About the same time the Gaddie family moved to their farm near Duncan, we find the Johnson family leaving Texas where the weather turned dry and the grass became scarce and the Johnsons drove their cattle to Indian Territory looking for grass, and they found that grass near Duncan, Oklahoma.
They stayed in Oklahoma about four years and during that time at least two of the boys were busy at things other than sitting around watching cattle grow. Andrew had married a girl named Mary, and Will had met this pretty little freckle faced girl from Kentucky.
So then, as you can see, here in farming and cattle country near Duncan is where the Johnsons met up with the Gaddies. This is where a schoolteaching cowboy named Will met a country farmer's daughter named Emma Lee. This is where the falling in love took place. And this is where Will married Emma in the fall of 1896. She was 18, he was 22. They were my parents.

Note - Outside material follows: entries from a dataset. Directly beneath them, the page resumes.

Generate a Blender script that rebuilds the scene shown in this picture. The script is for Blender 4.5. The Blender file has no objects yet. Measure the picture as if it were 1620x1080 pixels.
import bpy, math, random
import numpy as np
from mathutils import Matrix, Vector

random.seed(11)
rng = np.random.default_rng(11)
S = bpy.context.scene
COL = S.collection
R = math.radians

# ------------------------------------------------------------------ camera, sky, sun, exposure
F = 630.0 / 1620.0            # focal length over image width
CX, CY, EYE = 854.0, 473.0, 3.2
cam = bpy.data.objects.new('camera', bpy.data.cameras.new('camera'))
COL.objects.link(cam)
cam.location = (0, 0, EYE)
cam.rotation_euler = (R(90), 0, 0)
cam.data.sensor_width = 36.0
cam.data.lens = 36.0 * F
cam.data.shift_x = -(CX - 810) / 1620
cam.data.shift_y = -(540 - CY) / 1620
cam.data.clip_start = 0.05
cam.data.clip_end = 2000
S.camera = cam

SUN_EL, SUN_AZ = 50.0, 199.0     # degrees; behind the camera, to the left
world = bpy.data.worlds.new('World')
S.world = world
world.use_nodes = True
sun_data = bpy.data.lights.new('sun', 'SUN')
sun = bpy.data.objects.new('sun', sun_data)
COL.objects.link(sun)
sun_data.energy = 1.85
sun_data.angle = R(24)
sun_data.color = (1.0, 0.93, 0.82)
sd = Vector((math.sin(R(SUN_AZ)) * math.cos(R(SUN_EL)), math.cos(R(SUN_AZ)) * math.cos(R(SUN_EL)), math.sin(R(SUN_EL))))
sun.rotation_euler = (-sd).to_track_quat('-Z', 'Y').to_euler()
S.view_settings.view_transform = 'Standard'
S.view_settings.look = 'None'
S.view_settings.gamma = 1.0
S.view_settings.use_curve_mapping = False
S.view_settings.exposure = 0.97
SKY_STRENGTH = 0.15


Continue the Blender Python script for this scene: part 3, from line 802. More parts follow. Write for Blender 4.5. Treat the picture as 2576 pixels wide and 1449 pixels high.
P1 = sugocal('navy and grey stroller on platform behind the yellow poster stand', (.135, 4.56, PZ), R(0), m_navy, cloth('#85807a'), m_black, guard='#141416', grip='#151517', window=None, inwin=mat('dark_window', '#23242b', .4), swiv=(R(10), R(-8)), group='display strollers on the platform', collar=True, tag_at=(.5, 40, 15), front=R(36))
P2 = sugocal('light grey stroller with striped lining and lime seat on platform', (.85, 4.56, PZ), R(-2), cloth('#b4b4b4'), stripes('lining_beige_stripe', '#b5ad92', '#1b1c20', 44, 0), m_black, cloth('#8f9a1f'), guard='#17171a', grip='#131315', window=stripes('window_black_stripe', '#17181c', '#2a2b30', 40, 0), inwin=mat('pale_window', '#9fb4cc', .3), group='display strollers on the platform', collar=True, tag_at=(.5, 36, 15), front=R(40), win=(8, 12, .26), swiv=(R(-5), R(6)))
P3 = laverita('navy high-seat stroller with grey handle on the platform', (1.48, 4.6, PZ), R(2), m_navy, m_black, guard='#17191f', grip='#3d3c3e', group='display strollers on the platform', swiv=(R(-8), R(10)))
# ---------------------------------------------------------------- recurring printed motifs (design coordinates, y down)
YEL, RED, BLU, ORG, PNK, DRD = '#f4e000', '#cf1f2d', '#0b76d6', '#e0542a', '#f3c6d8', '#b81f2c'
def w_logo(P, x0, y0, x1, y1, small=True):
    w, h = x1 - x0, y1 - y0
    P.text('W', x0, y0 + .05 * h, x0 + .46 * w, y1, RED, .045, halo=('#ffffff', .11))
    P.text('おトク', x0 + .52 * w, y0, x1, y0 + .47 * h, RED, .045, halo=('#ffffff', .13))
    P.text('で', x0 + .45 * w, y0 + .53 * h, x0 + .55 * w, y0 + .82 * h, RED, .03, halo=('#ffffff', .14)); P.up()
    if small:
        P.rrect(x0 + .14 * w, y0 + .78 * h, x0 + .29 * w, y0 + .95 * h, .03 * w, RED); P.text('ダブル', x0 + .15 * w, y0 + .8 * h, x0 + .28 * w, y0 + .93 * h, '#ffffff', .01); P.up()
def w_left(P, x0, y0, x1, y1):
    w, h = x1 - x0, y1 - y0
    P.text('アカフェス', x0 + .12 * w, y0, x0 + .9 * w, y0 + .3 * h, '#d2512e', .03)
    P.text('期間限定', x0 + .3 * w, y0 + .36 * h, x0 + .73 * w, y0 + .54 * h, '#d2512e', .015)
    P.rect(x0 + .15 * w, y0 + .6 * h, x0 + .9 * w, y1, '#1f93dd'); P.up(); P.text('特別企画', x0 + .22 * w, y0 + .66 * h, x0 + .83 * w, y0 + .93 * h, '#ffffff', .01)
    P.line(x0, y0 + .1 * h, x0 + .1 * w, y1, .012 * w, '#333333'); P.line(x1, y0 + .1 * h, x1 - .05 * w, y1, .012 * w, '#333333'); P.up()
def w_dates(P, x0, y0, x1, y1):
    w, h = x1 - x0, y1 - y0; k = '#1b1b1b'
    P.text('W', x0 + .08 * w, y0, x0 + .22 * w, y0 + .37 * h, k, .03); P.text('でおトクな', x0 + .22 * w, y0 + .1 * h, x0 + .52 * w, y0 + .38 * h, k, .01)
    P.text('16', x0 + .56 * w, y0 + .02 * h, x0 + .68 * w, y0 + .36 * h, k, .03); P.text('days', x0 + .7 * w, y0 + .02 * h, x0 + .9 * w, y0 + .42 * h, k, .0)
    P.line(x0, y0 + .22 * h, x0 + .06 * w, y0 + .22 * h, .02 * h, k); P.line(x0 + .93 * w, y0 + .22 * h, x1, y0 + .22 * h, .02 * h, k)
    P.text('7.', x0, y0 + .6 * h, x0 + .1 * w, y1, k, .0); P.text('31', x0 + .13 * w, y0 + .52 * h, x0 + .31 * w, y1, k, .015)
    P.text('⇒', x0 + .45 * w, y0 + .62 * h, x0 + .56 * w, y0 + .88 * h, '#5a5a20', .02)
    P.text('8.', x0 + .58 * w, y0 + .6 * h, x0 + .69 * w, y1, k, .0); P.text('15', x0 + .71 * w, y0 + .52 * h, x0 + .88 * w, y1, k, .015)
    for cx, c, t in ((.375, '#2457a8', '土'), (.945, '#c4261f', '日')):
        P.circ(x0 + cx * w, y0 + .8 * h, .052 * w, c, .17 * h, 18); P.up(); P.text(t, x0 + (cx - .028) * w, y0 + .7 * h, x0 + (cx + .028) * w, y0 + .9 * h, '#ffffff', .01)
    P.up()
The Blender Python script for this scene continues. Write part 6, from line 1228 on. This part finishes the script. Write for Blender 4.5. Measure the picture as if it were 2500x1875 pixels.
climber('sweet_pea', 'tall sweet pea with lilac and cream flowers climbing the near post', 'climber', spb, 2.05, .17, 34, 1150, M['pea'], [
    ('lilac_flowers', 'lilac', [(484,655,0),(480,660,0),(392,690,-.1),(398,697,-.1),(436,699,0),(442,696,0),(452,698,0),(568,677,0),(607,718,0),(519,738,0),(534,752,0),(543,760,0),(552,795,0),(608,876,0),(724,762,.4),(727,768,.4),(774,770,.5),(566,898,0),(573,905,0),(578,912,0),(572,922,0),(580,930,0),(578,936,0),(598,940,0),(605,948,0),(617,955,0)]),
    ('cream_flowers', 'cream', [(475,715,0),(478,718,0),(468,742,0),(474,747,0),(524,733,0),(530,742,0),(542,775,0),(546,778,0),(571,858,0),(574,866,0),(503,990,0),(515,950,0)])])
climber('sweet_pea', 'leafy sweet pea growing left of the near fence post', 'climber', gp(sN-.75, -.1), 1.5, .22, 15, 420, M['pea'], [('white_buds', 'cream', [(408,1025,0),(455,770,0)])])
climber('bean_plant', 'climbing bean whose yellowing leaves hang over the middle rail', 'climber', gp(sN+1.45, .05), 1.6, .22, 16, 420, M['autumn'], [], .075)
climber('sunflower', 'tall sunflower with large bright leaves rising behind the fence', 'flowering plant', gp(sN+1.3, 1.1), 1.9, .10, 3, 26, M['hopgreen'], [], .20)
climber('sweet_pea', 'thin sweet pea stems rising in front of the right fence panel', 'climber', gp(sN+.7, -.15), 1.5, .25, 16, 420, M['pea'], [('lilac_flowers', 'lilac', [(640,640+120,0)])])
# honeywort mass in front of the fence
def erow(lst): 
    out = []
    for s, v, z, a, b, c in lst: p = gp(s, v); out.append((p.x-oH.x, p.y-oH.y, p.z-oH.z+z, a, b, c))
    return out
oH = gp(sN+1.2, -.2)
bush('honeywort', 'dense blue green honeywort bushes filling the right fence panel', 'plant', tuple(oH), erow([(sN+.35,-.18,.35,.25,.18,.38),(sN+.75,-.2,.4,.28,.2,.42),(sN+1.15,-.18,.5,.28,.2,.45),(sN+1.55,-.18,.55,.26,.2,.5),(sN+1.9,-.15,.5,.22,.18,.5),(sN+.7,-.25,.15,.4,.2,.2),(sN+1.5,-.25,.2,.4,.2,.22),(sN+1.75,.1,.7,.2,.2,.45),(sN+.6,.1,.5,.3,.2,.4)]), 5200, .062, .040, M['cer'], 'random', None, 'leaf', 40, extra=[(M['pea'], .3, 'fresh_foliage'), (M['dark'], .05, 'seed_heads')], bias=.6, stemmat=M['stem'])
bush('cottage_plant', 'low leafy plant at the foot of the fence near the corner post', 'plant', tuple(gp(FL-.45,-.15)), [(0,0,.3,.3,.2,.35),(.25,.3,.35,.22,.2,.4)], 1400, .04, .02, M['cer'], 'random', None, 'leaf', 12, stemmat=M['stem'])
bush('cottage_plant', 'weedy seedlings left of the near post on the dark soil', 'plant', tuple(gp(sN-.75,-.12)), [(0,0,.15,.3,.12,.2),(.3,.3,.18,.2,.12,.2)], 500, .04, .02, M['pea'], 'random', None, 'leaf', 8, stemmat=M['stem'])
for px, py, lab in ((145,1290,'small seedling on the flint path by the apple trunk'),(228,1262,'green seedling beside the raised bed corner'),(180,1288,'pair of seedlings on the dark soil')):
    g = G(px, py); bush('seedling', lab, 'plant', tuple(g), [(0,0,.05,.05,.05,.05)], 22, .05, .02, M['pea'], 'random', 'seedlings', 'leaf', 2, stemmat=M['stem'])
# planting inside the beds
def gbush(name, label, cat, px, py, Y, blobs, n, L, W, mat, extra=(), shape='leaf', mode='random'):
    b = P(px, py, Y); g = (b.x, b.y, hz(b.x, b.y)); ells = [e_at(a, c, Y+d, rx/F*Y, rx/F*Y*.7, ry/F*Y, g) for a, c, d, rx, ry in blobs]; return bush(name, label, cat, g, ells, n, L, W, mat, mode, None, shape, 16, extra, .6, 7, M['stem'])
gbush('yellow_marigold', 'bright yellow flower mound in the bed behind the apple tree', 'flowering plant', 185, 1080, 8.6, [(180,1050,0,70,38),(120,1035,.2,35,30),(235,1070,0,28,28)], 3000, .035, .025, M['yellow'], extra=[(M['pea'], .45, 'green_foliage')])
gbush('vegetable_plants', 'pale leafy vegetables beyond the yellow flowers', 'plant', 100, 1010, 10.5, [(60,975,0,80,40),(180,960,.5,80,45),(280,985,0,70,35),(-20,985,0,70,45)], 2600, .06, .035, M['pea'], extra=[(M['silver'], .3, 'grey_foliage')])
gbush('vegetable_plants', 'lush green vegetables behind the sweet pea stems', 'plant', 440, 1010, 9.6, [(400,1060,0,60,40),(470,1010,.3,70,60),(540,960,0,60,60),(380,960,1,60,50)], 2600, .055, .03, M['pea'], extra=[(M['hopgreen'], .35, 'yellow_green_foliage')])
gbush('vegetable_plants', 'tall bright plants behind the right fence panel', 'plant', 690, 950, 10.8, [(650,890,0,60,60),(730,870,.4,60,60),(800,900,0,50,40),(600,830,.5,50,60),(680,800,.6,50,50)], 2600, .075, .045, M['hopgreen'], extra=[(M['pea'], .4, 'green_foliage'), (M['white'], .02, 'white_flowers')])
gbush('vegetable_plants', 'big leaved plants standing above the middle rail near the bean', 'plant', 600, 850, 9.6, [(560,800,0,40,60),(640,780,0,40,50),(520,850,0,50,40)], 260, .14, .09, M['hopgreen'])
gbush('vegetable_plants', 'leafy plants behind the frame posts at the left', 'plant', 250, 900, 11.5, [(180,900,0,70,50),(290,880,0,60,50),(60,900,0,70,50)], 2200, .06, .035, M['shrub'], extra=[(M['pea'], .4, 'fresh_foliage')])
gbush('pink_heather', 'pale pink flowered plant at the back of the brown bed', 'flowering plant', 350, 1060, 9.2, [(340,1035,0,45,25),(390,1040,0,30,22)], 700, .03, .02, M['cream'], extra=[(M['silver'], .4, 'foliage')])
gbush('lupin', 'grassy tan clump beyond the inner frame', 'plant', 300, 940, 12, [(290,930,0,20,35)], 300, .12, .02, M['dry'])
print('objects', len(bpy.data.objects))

After living in Oklahoma that four years, Grandpa Johnson went back to Texas looking for land to buy. He found what he wanted and bought 1,000 acres of unimproved land in Jones County about three miles southeast of Hamlin. Then he went back to Oklahoma to get the family.
So by the time Grandpa Johnson was ready to start his journey back to Texas with his family, the family had increased by two daughters-in-law and two grandchildren. Will and Emma had a son, Frank, six weeks old. Andrew and Mary had a daughter, Ruth, only three weeks old. Some thought that Ruth was too young to make the trip in the cold of winter. But they all came through in wagons and drove their cattle. That was in January of 1898.
In later years Mama told me that she thought she would have frozen to death if it had not been for Frank in her lap to help keep her warm. The trip took two weeks in the dead of winter and it rained every day of the trip.
Since there were no improvements on the Johnson land, they all rented other farms for a year or two while they made improvements. Papa and Mama rented and farmed one year in Fisher County. Much of the well water in that county tastes so strongly of gypsum that people have to haul their drinking water from the better wells. So, the story is told that when they were driving their covered wagon to Fisher County, they stopped and asked a man, "How far is it to Fisher County?"
The man said, "You are still about ten miles away."
"How can we tell when we get there?"
"You will see farmers hauling water in barrels in wagons."